Em uma de suas poucas fotos conhecidas, o chefe de operações do grupo paramilitar Wagner, Dmitri Utkin, aparece com cabeça raspada e olhar matador. Em suas duas clavículas, a mesma tatuagem: o símbolo da SS, a organização paramilitar a serviço do regime nazista de Adolf Hitler.

Este veterano de unidades especiais da inteligência militar russa viajava junto com o chefe do Wagner, Yevgueni Prigozhin, no avião que caiu na quarta-feira ao norte de Moscou.

Segundo fontes oficiais, não se sabe quase nada sobre este antigo oficial, apresentado em 2015-2016 pela mídia russa, inclusive estatal, como o “comandante” do Wagner. Na época, as autoridades negavam qualquer relação com o grupo, então ativo na Síria e na Ucrânia.

No entanto, as coisas ficaram um pouco mais claras em dezembro de 2016, quando ele foi convidado para uma recepção no Kremlin em homenagem aos “heróis” russos da guerra civil síria, da qual Moscou participa ao lado do regime de Bashar al Asad. Utkin chegou a ser fotografado com o presidente Vladimir Putin.

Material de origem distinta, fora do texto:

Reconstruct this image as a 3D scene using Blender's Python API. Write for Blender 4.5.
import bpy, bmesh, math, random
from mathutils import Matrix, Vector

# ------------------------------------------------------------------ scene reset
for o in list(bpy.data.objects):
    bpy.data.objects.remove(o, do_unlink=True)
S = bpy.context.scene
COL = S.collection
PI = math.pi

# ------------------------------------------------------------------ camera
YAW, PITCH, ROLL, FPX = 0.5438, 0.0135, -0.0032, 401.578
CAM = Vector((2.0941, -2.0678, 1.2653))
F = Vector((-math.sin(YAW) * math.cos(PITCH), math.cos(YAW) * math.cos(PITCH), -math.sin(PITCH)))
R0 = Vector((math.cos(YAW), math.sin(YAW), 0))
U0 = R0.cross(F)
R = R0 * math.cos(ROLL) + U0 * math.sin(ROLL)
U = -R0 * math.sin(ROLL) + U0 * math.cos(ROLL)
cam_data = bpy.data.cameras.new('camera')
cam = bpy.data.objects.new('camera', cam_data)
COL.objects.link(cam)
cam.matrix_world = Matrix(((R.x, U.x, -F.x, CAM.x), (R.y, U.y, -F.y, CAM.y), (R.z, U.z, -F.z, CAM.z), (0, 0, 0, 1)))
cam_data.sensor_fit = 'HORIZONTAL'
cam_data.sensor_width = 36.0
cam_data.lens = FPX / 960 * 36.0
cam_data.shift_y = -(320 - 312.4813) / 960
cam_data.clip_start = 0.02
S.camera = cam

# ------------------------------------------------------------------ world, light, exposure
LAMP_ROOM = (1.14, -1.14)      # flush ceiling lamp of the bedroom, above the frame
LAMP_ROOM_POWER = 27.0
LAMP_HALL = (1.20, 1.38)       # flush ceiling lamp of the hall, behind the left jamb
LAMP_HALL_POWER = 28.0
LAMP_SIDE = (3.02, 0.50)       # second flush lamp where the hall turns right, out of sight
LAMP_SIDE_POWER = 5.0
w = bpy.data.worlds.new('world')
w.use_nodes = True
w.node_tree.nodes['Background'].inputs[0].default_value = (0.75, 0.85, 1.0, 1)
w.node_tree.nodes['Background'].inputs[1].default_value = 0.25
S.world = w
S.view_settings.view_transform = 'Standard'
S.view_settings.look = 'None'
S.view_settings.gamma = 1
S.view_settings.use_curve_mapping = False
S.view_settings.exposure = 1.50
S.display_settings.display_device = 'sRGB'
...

Nessa mesma época, sua ex-esposa Elena Shcherbina disse em uma entrevista ao site de notícias Gazeta.ru que estava tentando retomar contato com ele.

– Transição difícil –

De acordo com ela e uma investigação de abril do site dossier.center, Utkin, nascido em 1970, serviu nos anos 2000 na guerra dos militares russos contra os rebeldes independentistas chechenos e os jihadistas do Cáucaso Norte.

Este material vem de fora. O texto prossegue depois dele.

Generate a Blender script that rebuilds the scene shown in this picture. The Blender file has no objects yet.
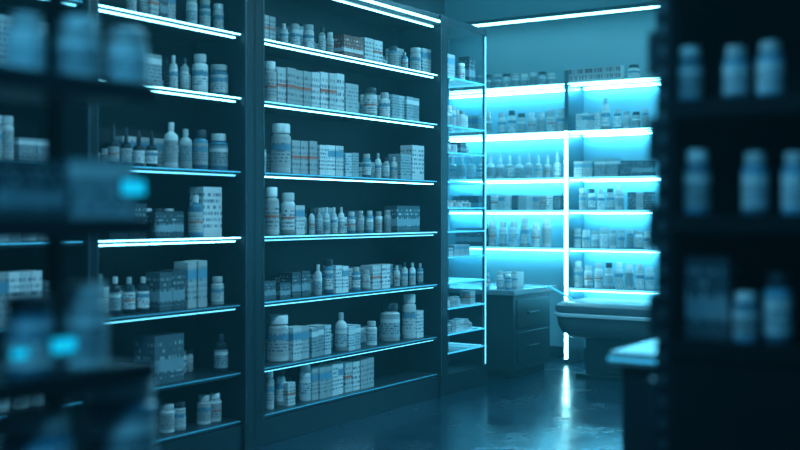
import bpy, math, random
from mathutils import Vector
random.seed(7)
T=math.atan(707/1100.0); S=math.sin(T); C=math.cos(T); F=1100.0
CAMH=1.3
# ------------------------------------------------------------------ materials
MATS={}
def nt(name):
    m=bpy.data.materials.new(name); m.use_nodes=True
    n=m.node_tree.nodes; l=m.node_tree.links
    return m,n,l,n['Principled BSDF']
def plain(name,col,rough=.5,metal=0,noise=0.0,scale=8,spec=.5):
    m,n,l,b=nt(name)
    b.inputs['Roughness'].default_value=rough; b.inputs['Metallic'].default_value=metal
    b.inputs['Specular IOR Level'].default_value=spec
    tc=n.new('ShaderNodeTexCoord'); nz=n.new('ShaderNodeTexNoise'); nz.inputs['Scale'].default_value=scale
    nz.inputs['Detail'].default_value=4
    l.new(tc.outputs['Object'],nz.inputs['Vector'])
    mx=n.new('ShaderNodeMix'); mx.data_type='RGBA'
    mx.inputs[6].default_value=(*[c*(1-noise) for c in col],1); mx.inputs[7].default_value=(*[min(1,c*(1+noise)) for c in col],1)
    l.new(nz.outputs['Fac'],mx.inputs[0]); l.new(mx.outputs[2],b.inputs['Base Color'])
    MATS[name]=m; return m
def item_mat(name,col,rough=.4,trans=0,metal=0):
    m,n,l,b=nt(name)
    g=n.new('ShaderNodeNewGeometry'); mr=n.new('ShaderNodeMapRange')
    mr.inputs['To Min'].default_value=.45; mr.inputs['To Max'].default_value=1.12
    l.new(g.outputs['Random Per Island'],mr.inputs['Value'])
    mx=n.new('ShaderNodeVectorMath'); mx.operation='SCALE'; mx.inputs[0].default_value=col
    l.new(mr.outputs[0],mx.inputs['Scale']); l.new(mx.outputs[0],b.inputs['Base Color'])
    b.inputs['Roughness'].default_value=rough; b.inputs['Metallic'].default_value=metal
    MATS[name]=m
def emis(name,col,st):
    m,n,l,b=nt(name)
    b.inputs['Base Color'].default_value=(*col,1)
    b.inputs['Emission Color'].default_value=(*col,1); b.inputs['Emission Strength'].default_value=st
    MATS[name]=m
def label(name,paper,ink,band,rows=9,band_lo=.62,band_hi=.82,fu=16,thr=.5,gap=.5):
    m,n,l,b=nt(name)
    uv=n.new('ShaderNodeUVMap'); sp=n.new('ShaderNodeSeparateXYZ'); l.new(uv.outputs[0],sp.inputs[0])
    g=n.new('ShaderNodeNewGeometry')
    def M(op,a,bv=None,cv=None):
        x=n.new('ShaderNodeMath'); x.operation=op
        for i,v in enumerate((a,bv,cv)):
            if v is None: continue
            if isinstance(v,(int,float)): x.inputs[i].default_value=v
            else: l.new(v,x.inputs[i])
        return x.outputs[0]
    u,v=sp.outputs[0],sp.outputs[1]
    vr=M('MULTIPLY',v,rows); fl=M('FLOOR',vr); fr=M('FRACT',vr)
    rnd=g.outputs['Random Per Island']
    cx=n.new('ShaderNodeCombineXYZ')
    l.new(M('MULTIPLY',u,fu),cx.inputs[0]); l.new(M('MULTIPLY',fl,5.37),cx.inputs[1]); l.new(M('MULTIPLY',rnd,50),cx.inputs[2])
    nz=n.new('ShaderNodeTexNoise'); nz.inputs['Scale'].default_value=1; nz.inputs['Detail'].default_value=1
    l.new(cx.outputs[0],nz.inputs['Vector'])
    txt=M('MULTIPLY',M('GREATER_THAN',nz.outputs['Fac'],thr),M('GREATER_THAN',fr,gap))
    txt=M('MULTIPLY',txt,M('MULTIPLY',M('GREATER_THAN',v,.12),M('LESS_THAN',v,.9)))
    bandm=M('MULTIPLY',M('GREATER_THAN',v,band_lo),M('LESS_THAN',v,band_hi))
    bandm=M('MULTIPLY',bandm,M('GREATER_THAN',rnd,.4))
    mr=n.new('ShaderNodeMapRange'); mr.inputs['To Min'].default_value=.5; mr.inputs['To Max'].default_value=1.12
    l.new(M('FRACT',M('MULTIPLY',rnd,7.7)),mr.inputs['Value'])
    sc=n.new('ShaderNodeVectorMath'); sc.operation='SCALE'; sc.inputs[0].default_value=paper; l.new(mr.outputs[0],sc.inputs['Scale'])
    m1=n.new('ShaderNodeMix'); m1.data_type='RGBA'; l.new(txt,m1.inputs[0]); l.new(sc.outputs[0],m1.inputs[6]); m1.inputs[7].default_value=(*ink,1)
    m2=n.new('ShaderNodeMix'); m2.data_type='RGBA'; l.new(bandm,m2.inputs[0]); l.new(m1.outputs[2],m2.inputs[6]); m2.inputs[7].default_value=(*band,1)
    l.new(m2.outputs[2],b.inputs['Base Color']); b.inputs['Roughness'].default_value=.45
    MATS[name]=m
plain('dark_metal',(.010,.022,.032),.4,.2,.3)
plain('shelf_metal',(.05,.08,.10),.35,.4,.3)
plain('back_panel_dark',(.006,.015,.022),.6,0,.3)
plain('brushed_steel',(.25,.32,.36),.3,.8,.2)
plain('basin_white',(.55,.66,.70),.22,0,.05)
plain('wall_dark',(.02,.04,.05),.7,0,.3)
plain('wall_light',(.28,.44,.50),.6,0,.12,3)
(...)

Ele deixou o exército em 2012 e fundou uma primeira empresa de segurança, aponta a investigação. Sua ex-esposa descreveu ao Gazeta.ru uma transição difícil.

“Ele teve muita dificuldade em se adaptar. Ficava muito incomodado por não lutar. Queria uma carreira militar, como oficial de combate, e não puir as calças em um quartel”, explicou.

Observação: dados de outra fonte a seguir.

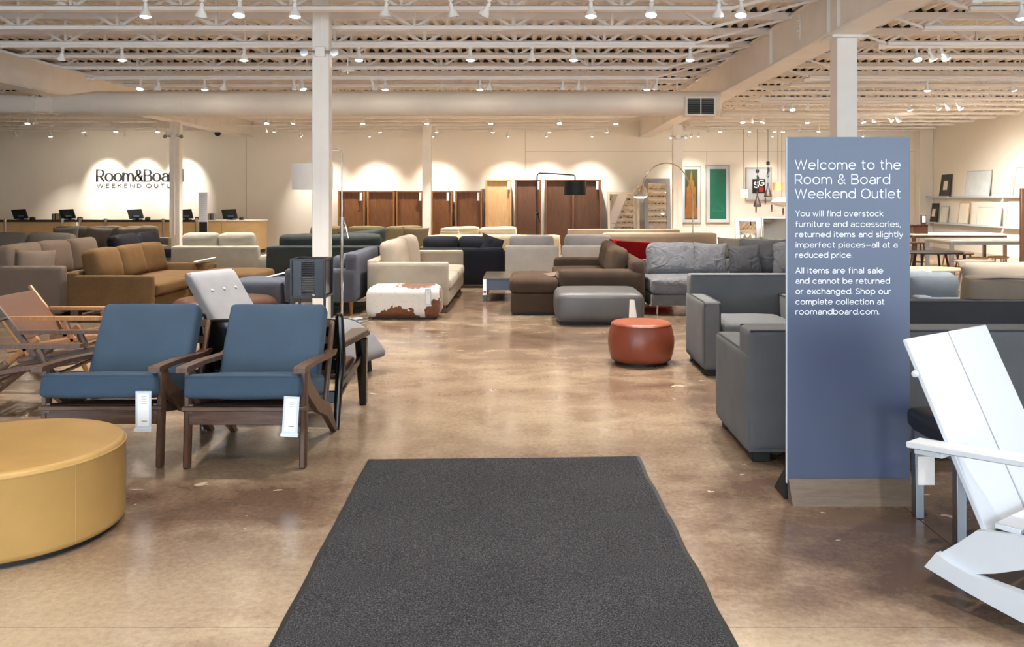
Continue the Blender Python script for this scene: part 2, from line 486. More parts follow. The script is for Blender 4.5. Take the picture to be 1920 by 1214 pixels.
# girders
GL, GR = -8.68, 3.61            # girder centre lines
GB, GT = 3.37, 3.905
for k, gx in enumerate((GL, GR)):
    b = B().box(gx-.15, gx+.15, FRONT_Y, WALL_Y, GB+.03, GT-.02)
    g = struct('trim_%d' % (k+2), b, M_steel, ('deep cream roof girder over the reception side', 'deep cream roof girder above the welcome sign')[k])
    part(g, 'flange', B().box(gx-.19, gx+.19, FRONT_Y, WALL_Y, GB, GB+.03, .006), M_steel)
    part(g, 'flange', B().box(gx-.19, gx+.19, FRONT_Y, WALL_Y, GT-.02, GT, .004), M_steel)
    for gy in (9.7, 10.02, 12.4, 22.0, 22.4):
        for s_ in (-1, 1):
            part(g, 'stiffener_plate', B().box(min(gx+s_*.15, gx+s_*.19), max(gx+s_*.15, gx+s_*.19), gy-.012, gy+.012, GB+.03, GT-.02), M_col)
    sp = part(g, 'splice_plate', B().box(gx-.165, gx-.15, 11.1, 11.22, GB+.16, GT-.05, .004), M_col)
    bl = B()
    for q in range(5): bl.lathe([(.0, .02), (.016, .016), (.016, 0)], 8, M=Matrix.Translation((gx-.165, 11.16, GB+.21+q*.065)) @ Matrix.Rotation(-PI/2, 4, 'Y'))
    part(sp, 'bolt_row', bl, M_steel)

# joists: chords, then V-shaped web bars with uprights
PANEL = 1.22
def joist(d, xa, xb, ea, eb, detailed):
    """xa..xb top chord span, ea/eb where the bottom chord starts and ends"""
    top = B().box(xa, xb, d-.055, d-.008, JT-.04, JT+.05).box(xa, xb, d+.008, d+.055, JT-.04, JT+.05)
    j = part(ceiling, 'roof_joist', top, M_steel)
    fc = B(); x = LEFT_X-.1+math.ceil((xa-LEFT_X+.1)/pitch)*pitch
    while x < xb-.15:
        fc.prism([(x+.052, DECK_Z-.02), (x+.074, DECK_Z+.036), (x+.131, DECK_Z+.036), (x+.153, DECK_Z-.02)], d-.056, d-.03, 'y'); x += pitch
    o = part(j, 'flute_shade_fill', fc, M_black); o['kind'] = 'stuff'  # black wedges added as the shade gaps inside the deck flutes
    part(j, 'bottom_chord', B().box(ea, eb, d-.06, d-.006, JB, JB+.05).box(ea, eb, d+.006, d+.06, JB, JB+.05).box(ea, eb, d-.06, d+.06, JB+.045, JB+.055), M_steel)
    n = max(1, round((eb-ea)/PANEL)); st = (eb-ea)/n
    bars = []
    for s_, e_ in ((xa, ea), (xb, eb)): bars.append(((s_, d, JT), (e_, d, JB+.03)))
    for i in range(n+1):
        x = ea+i*st
        if 0 < i < n: bars.append(((x, d, JB+.03), (x, d, JT)))
        if i < n:
            m = x+st/2
            bars.append(((x, d, JB+.03), (m, d, JT))); bars.append(((m, d, JT), (x+st, d, JB+.03)))
    if detailed:
        for p, q in bars: part(j, 'web_bar', B().bar(p, q, .024, .032, (0, 1, 0)), M_steel)
    else:
        w = B()
        for p, q in bars: w.bar(p, q, .022, .028, (0, 1, 0))
        o = part(j, 'web_bars', w, M_steel); o['kind'] = 'stuff'
d0, dj = 9.4, 1.068
for i in range(-12, 17):
    d = d0+i*dj
    if d > WALL_Y-.15: break
    if d < FRONT_Y+.3: continue
    joist(d, GL+.1, GR-.1, GL+1.4, GR-1.42, 0 <= i <= 4)
    joist(d, GR+.1, RIGHT_X, GR+1.12, RIGHT_X-.5, 0 <= i <= 4)
    if i >= 8: joist(d, LEFT_X, GL-.1, LEFT_X+.8, GL-1.2, False)

# columns
def column(x, y, w, dp, top, label, clamp=None, groove=True):
    b = B().box(x-w/2, x+w/2, y, y+dp, 0, top, .006)
    c = struct('column', b, M_col, label)
    part(c, 'base_plate', B().box(x-w/2-.05, x+w/2+.05, y-.05, y+dp+.05, 0, .015), M_col)
    if groove: part(c, 'seam_strip', B().box(x-.012, x+.012, y-.006, y+.001, .6, top), M_steel)
    if clamp:
        cl = part(c, 'clamp_box', B().box(x-w*.28, x+w*.3, y-.05, y, clamp-.06, clamp+.06, .006), M_col)
        for s_ in (-1, 1):
            part(cl, 'emergency_lamp', B().tube([(x+s_*(w/2-.06), y-.03, clamp), (x+s_*(w/2+.06), y-.03, clamp)], .016).lathe([(.02, -.03), (.045, 0), (.05, .03), (.0, .035)], 12, M=Matrix.Translation((x+s_*(w/2+.075), y-.05, clamp-.01)) @ Matrix.Rotation(PI/2, 4, 'X')), M_steelb)
    return c
cA = column(PX(601, 10.2), 10.2, .20, .16, 3.95, 'white steel column rising beside the slatted black lamp', PZ(98, 10.2))
cD = column(GR+.04, 10.0, .235, .235, GB, 'thick white column behind the welcome sign', None, False)
part(cD, 'cap_plate', B().box(GR-.16, GR+.26, 9.92, 10.32, GB-.03, GB, .004), M_col)
column(PX(327, 21.6), 21.6, .25, .2, GB, 'grey-white column in front of the reception wall lettering', PZ(256, 21.6))
column(PX(800, 25.2), 25.2, .25, .2, 3.95, 'narrow white column between the backs of the bookcases')
column(PX(1271, 22.3), 22.3, .24, .2, GB, 'grey-white column beside the silver mirror and skyscraper picture', PZ(257, 22.3))

# round duct across the shop
DY, DZ, DR = 15.25, 3.155, .212
def ring(x, r, n=28): return [(x, DY+r*math.cos(2*PI*k/n), DZ+r*math.sin(2*PI*k/n)) for k in range(n)]
def sq(x, hw, hh, n=28):
    out = []
    for k in range(n):
        c, s_ = math.cos(2*PI*k/n), math.sin(2*PI*k/n); m = max(abs(c), abs(s_)); out.append((x, DY+hw*c/m, DZ-.03+hh*s_/m))
    return out
def loft(rings):
    b = B(); n = len(rings[0]); vs = [p for r in rings for p in r]; fs = []
    for i in range(len(rings)-1):
        for k in range(n):
            l = (k+1) % n; fs.append((i*n+k, i*n+l, (i+1)*n+l, (i+1)*n+k))
    fs.append(tuple(range(n))[::-1]); fs.append(tuple((len(rings)-1)*n+k for k in range(n)))
    return b.add(vs, fs)
duct = thing('air_duct', 'long round cream air duct crossing below the roof joists', 'duct', (0, 0, 0))
XL, XR = PX(182, DY), PX(1345, DY)
seg = [XL+(XR-XL)*i/7 for i in range(8)]
for i in range(7):
    part(duct, 'duct_section', loft([ring(seg[i], DR), ring(seg[i+1], DR)]), M_duct)
    if i: part(duct, 'duct_seam', loft([ring(seg[i]-.012, DR+.004), ring(seg[i]+.012, DR+.004)]), M_duct)
part(duct, 'duct_end_cap', loft([ring(XR, DR+.004), ring(XR+.03, DR-.01), ring(XR+.035, DR-.05)]), M_duct)
xa, xb_ = PX(70, DY), PX(100, DY)
part(duct, 'square_transition', loft([sq(xb_, .15, .14), ring(XL, DR)]), M_duct)
part(duct, 'square_section', loft([sq(xa, .15, .14), sq(xb_, .15, .14)]), M_duct)
part(duct, 'square_collar', loft([sq(xa-.02, .165, .155), sq(xa+.03, .165, .155)]), M_duct)
part(duct, 'square_collar', loft([sq(xb_-.03, .165, .155), sq(xb_+.02, .165, .155)]), M_duct)
part(duct, 'square_transition', loft([ring(PX(-40, DY), DR), sq(xa, .15, .14)]), M_duct)
part(duct, 'duct_section', loft([ring(LEFT_X+.05, DR), ring(PX(-40, DY), DR)]), M_duct)
g0, g1, h0, h1 = PX(1280, DY), PX(1336, DY), PZ(220, DY), PZ(184, DY)
part(duct, 'register_collar', B().box(g0, g1, DY-DR-.07, DY, h0, h1, .004), M_duct)
part(duct, 'register_screen', B().box(g0+.035, g1-.035, DY-DR-.075, DY-DR-.065, h0+.035, h1-.035), M_black)
part(duct, 'register_mullion', B().box((g0+g1)/2-.008, (g0+g1)/2+.008, DY-DR-.085, DY-DR-.07, h0+.03, h1-.03), M_duct)
for k in range(7):
    z = h0+.06+k*(h1-h0-.12)/6
    part(duct, 'register_louvre', B().box(g0+.035, g1-.035, DY-DR-.08, DY-DR-.073, z-.004, z+.004), paint('louvre_grey', S(120, 118, 112), .5))
# hanger straps of the duct
for x in (-6.5, -4.0, -1.5, 1.0, 2.6):
    part(duct, 'hanger_strap', B().box(x-.012, x+.012, DY-.006, DY+.006, DZ+DR-.005, DECK_Z), M_steel)

t = thing('smoke_detector', 'round white smoke detector hanging under the joists right of the column', 'smoke detector', (PX(652, 12.5), 12.5, PZ(133, 12.5)))
part(t, 'disc', B().lathe([(0, -.012), (.08, -.012), (.095, 0), (.09, .02), (0, .025)], 24), M_col); part(t, 'stem', B().tube([(0, 0, .02), (0, 0, JB-PZ(133, 12.5)+.02)], .01, 8), M_col)
part(t, 'sensor', B().lathe([(0, -.045), (.02, -.04), (.025, -.012), (0, -.012)], 12), M_steelb)
t = thing('security_camera', 'small black dome camera below the left girder', 'camera', (PX(408, 24.6), 24.6, GB))
part(t, 'mount', B().lathe([(.05, 0), (.05, -.03), (0, -.03)], 16), M_col); part(t, 'dome', B().lathe([(.085, -.03), (.085, -.07), (.06, -.12), (0, -.14)], 20), M_black)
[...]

Como ele conheceu Yevgueni Prigozhin e criou o que se tornaria o grupo Wagner por volta de 2014 é um mistério, mas o grupo ganhou esse nome por causa de seu codinome: “Wagner”.

Muitos veem nessa escolha mais uma evidência da simpatia de Utkin pelo nazismo, já que Hitler era um admirador do compositor alemão Richard Wagner e os homens do grupo paramilitar se autodenominam “os músicos”.

Utkin era responsável pelas operações do grupo, enquanto Prigozhin se encarregava da parte financeira e das relações com o governo russo, já que conhecia Putin desde o inícios dos anos 1990. Tudo era feito em absoluto sigilo.

Em apenas uma década, os dois homens e sua organização se tornaram tão famosos quanto misteriosos, atuando nas sombras e sendo acusados de todo tipo de abusos, torturas e execuções sumárias em lugares como República Centro-Africana, Líbia, Síria e Ucrânia.

A princípio, a ofensiva da Rússia contra a Ucrânia, lançada em fevereiro de 2022, não mudou nada.

Mas quando o exército russo se viu obrigado a se retirar do leste e do sul no outono (do hemisfério norte, primavera no Brasil) de 2022, Prigozhin virou uma figura pública, reconheceu a existência do Wagner e recrutou dezenas de milhares de prisioneiros.

O grupo liderou o ataque a Bakhmut, uma sangrenta batalha que durou um ano, e se consolidou como a mais eficaz força russa.

Uktin se manteve muito discreto, sem aparecer em vídeos, nem publicar no Telegram, ao contrário de Prigozhin, que até mesmo insultou publicamente a hierarquia militar.

– Morte “por culpa dos traidores” –

Isso não impediu que Utkin ganhasse o respeito de seus mercenários e, muito provavelmente, que participasse do motim fracassado de junho, quando o Wagner marchou rumo a Moscou exigindo as cabeças do chefe do estado-maior e do ministro da Defesa.

Nos memoriais improvisados na Rússia para os mortos no acidente aéreo de quarta-feira, seu rosto é tão proeminente quanto o de Prigozhin, e canais de Telegram relacionados ao grupo paramilitar tecem elogios a ele.

Alguns sugerem que foi assassinado e todos os olhares se voltam para o Kremlin desde a catástrofe, já que Putin qualificou os insurgentes de traidores.

“Dmitri Valerievich Utkin era um herói da Rússia, quatro vezes cavaleiro da Ordem da Coragem e conhecido em todo o mundo por seu nome de guerra, ‘Wagner'”, declarou no Telegram o canal Grey Zone, ligado ao grupo de milicianos, na noite de quarta-feira. “Morreu por culpa dos traidores da Rússia”, acrescentou.